El cafetín de la UCAB
Lo llamábamos el “grasetín”, un comedor cuyo olor a aceite reusado se sentía a pocos metros de su entrada. No iba precisamente a comer. Creo que nada era bueno allí, pero era el lugar de encuentro con amigos que estudiaban otras carreras. Durante mis primeros años en la UCAB (2000 – 2005), los celulares no enviaban mensajes de texto de una línea a otra. Es decir, solo se podía de Movilnet a Movilnet y de Telcel a Telcel (hoy Movistar). No necesitaba llamar. Sabía que al bajar al “grasetín” alguien estaría haciendo los planes de la noche.

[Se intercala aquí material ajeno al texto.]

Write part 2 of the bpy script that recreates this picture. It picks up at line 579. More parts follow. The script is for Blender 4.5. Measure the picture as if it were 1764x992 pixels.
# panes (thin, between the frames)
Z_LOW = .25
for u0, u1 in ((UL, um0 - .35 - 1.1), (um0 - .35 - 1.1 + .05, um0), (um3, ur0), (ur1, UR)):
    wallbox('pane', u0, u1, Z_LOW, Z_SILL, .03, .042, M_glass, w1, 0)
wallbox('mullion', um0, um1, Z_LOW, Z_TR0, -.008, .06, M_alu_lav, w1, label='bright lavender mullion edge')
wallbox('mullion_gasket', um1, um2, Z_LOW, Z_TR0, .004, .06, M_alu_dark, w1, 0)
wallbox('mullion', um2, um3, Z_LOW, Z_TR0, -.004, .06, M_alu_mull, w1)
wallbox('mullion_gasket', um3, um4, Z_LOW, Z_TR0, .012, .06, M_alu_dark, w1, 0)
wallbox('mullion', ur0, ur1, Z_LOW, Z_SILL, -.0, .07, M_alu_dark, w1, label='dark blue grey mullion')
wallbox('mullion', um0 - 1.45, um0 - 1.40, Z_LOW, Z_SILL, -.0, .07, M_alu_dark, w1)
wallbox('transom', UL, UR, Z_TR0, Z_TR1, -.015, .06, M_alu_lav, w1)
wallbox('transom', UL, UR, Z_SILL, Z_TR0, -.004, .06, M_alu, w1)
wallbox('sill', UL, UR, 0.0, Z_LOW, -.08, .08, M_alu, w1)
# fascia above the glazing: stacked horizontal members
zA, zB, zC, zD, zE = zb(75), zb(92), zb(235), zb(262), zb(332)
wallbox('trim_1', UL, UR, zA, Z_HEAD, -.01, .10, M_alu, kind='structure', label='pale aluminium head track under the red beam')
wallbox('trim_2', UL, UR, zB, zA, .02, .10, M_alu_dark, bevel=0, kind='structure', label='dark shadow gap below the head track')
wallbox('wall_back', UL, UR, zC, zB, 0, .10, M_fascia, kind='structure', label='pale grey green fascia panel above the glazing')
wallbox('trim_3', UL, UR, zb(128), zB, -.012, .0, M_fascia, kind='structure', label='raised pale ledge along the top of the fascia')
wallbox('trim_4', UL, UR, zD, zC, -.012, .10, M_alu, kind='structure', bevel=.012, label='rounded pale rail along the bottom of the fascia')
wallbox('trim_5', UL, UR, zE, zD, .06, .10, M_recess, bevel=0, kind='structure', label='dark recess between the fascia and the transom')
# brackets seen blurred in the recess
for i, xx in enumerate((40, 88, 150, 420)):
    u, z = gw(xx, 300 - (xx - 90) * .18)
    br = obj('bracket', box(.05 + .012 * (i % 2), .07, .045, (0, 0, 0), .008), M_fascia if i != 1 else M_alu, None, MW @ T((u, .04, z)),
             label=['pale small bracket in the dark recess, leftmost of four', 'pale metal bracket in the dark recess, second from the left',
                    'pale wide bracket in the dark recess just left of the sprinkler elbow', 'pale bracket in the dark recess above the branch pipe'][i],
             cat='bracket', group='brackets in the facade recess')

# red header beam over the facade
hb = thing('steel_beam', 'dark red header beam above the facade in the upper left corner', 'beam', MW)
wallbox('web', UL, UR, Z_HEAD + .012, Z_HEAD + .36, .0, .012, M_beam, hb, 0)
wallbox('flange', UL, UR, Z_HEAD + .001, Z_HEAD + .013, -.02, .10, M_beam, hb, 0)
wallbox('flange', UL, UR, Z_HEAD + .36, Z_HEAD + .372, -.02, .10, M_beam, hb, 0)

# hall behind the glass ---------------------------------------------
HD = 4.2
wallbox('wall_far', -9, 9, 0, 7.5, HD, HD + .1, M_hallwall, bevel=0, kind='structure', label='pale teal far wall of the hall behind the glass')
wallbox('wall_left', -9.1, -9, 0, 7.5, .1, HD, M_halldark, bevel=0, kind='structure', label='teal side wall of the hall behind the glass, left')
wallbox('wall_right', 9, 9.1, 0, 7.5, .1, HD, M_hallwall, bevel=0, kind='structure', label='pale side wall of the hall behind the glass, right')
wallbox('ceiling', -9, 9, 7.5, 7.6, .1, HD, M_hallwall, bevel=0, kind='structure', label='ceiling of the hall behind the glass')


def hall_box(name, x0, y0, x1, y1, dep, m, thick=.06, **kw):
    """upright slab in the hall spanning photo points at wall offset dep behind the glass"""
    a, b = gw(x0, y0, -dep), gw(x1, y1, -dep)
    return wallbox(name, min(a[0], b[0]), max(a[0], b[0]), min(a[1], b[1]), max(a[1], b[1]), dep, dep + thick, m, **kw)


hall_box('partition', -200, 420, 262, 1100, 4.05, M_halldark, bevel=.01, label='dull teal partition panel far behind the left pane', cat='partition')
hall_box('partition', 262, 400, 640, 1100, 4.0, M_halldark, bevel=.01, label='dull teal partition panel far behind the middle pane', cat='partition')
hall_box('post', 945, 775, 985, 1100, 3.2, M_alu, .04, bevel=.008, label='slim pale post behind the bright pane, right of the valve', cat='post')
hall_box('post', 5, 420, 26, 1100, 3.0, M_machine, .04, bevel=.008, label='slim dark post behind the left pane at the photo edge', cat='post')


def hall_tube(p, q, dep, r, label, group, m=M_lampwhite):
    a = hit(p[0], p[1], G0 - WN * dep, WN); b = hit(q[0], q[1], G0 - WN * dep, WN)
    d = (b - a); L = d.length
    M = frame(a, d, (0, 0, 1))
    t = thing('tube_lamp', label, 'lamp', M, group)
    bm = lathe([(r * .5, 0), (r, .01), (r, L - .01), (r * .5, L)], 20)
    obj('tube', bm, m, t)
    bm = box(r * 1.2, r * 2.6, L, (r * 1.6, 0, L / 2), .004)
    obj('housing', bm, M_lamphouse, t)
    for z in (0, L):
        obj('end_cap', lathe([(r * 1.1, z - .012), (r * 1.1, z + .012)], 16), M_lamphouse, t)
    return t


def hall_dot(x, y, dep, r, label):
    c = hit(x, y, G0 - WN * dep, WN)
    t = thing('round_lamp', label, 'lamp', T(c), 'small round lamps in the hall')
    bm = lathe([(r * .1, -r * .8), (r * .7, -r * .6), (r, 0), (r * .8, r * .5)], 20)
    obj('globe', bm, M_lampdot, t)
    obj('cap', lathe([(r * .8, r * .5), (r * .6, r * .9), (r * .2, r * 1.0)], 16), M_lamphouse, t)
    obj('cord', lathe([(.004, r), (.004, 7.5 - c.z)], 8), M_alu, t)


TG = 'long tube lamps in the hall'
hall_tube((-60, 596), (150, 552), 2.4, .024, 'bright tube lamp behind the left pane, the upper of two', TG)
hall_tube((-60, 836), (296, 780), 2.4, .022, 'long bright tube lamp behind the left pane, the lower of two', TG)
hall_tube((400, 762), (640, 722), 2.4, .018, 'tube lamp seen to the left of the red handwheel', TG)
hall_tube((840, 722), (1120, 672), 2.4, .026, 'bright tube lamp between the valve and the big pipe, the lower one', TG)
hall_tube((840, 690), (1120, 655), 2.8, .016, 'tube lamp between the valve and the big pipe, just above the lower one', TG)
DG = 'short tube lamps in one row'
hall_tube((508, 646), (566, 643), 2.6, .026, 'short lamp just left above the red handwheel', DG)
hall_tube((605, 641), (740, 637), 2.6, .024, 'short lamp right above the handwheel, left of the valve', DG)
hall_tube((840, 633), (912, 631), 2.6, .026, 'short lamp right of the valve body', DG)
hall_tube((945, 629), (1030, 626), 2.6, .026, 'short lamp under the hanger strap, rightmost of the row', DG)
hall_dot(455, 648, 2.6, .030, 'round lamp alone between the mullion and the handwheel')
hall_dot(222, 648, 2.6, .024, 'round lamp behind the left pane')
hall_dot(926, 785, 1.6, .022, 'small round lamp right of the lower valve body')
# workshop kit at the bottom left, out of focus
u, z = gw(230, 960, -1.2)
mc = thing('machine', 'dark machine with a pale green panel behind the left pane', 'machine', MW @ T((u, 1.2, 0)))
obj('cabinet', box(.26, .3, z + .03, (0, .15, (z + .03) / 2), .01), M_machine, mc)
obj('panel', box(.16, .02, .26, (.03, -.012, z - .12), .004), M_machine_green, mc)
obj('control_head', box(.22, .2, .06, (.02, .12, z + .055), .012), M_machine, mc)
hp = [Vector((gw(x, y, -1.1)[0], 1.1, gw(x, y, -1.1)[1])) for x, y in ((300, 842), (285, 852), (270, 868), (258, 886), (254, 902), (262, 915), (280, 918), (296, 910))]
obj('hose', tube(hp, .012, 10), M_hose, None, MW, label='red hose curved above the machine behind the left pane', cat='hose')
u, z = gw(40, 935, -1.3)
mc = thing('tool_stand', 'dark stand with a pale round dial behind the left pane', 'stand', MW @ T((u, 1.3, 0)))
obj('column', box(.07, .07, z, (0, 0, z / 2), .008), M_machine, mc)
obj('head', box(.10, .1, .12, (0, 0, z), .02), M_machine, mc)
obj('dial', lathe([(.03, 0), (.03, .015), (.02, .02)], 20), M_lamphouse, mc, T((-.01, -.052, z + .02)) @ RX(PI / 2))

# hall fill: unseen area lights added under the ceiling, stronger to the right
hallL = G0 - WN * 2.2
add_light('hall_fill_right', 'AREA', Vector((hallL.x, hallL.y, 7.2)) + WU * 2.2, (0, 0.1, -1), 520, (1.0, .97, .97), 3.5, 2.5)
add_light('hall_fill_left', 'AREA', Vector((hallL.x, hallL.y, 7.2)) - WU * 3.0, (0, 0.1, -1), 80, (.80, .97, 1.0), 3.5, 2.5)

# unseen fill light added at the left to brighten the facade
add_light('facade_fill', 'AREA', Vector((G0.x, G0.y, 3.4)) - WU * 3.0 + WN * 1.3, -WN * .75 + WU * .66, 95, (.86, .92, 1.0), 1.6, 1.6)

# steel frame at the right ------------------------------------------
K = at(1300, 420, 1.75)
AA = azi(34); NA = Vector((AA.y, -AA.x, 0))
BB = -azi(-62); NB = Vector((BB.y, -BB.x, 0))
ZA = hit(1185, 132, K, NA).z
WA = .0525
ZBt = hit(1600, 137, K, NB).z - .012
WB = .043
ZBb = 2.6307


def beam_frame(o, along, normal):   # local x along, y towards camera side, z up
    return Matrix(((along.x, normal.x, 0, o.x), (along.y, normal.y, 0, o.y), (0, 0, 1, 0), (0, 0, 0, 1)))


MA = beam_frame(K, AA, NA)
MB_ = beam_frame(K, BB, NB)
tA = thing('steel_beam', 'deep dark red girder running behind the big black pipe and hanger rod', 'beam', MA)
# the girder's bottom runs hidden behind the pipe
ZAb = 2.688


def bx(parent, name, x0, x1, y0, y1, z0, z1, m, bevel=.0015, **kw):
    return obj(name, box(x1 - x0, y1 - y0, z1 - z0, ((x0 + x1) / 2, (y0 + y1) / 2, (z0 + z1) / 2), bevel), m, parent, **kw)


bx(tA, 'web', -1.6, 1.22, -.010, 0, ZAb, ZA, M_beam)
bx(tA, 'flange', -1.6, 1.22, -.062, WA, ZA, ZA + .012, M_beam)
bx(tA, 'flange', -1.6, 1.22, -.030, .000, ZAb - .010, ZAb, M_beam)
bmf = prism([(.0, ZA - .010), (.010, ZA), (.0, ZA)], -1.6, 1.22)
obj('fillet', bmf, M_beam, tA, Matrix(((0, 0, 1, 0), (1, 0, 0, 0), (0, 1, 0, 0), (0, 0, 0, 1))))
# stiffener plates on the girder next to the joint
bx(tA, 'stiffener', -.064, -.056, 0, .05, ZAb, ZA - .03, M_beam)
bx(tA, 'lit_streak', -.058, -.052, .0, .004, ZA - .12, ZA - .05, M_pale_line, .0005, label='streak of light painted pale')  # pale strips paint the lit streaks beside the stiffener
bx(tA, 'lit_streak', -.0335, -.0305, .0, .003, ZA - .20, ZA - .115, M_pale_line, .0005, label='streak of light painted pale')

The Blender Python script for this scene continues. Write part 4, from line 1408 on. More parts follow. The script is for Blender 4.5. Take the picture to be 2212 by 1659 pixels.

Allí nos reunimos a ver el Mundial de Fútbol Corea Japón 2002, en un televisor Toshiba, de los viejos, cuadrados y gordos. Allí gané un “Quién quiere ser millonario”, cuyo premio fueron 30 mil bolívares de los muy viejos. El “grasetín” aún sigue. Con las mismas sillas, las mismas baldosas y el mismo olor; pero hoy vacío por la cuarentena. Manuel, su encargado, continúa al pie del caldero, como desde 1981. El TV Toshiba también está en la misma pared, pero acompañado por otros cuatro pantalla plana.
Los perros calientes de “la tía”
Detrás del antiguo supermercado CADA. Parada obligada después de haber sudado entre las multitudes que colmaban la vida nocturna de aquella Caracas. En ese puesto de perros calientes, una mujer entrada en sus 50 años, a quien llamábamos “la tía”, sacaba cuentas rápidas y daba órdenes. La especialidad del carrito de latón: Perros calientes con alfalfa y queso facilistas. Ayer volví a esa esquina. Ya no está “la tía”. Le pregunté a la joven que atiende si aún tienen aquellos inolvidables perros. “¿Alfalfa?”, respondió y me miró como si estuviera pidiendo ceviche en El Junquito. Preferí no explicar. Preferí navegar en el recuerdo de las resacas curadas con esos sabores, de cuando pagar con billetes no era excentricidad y de aquellos días en que “irse demasiado” era sueño de pocos.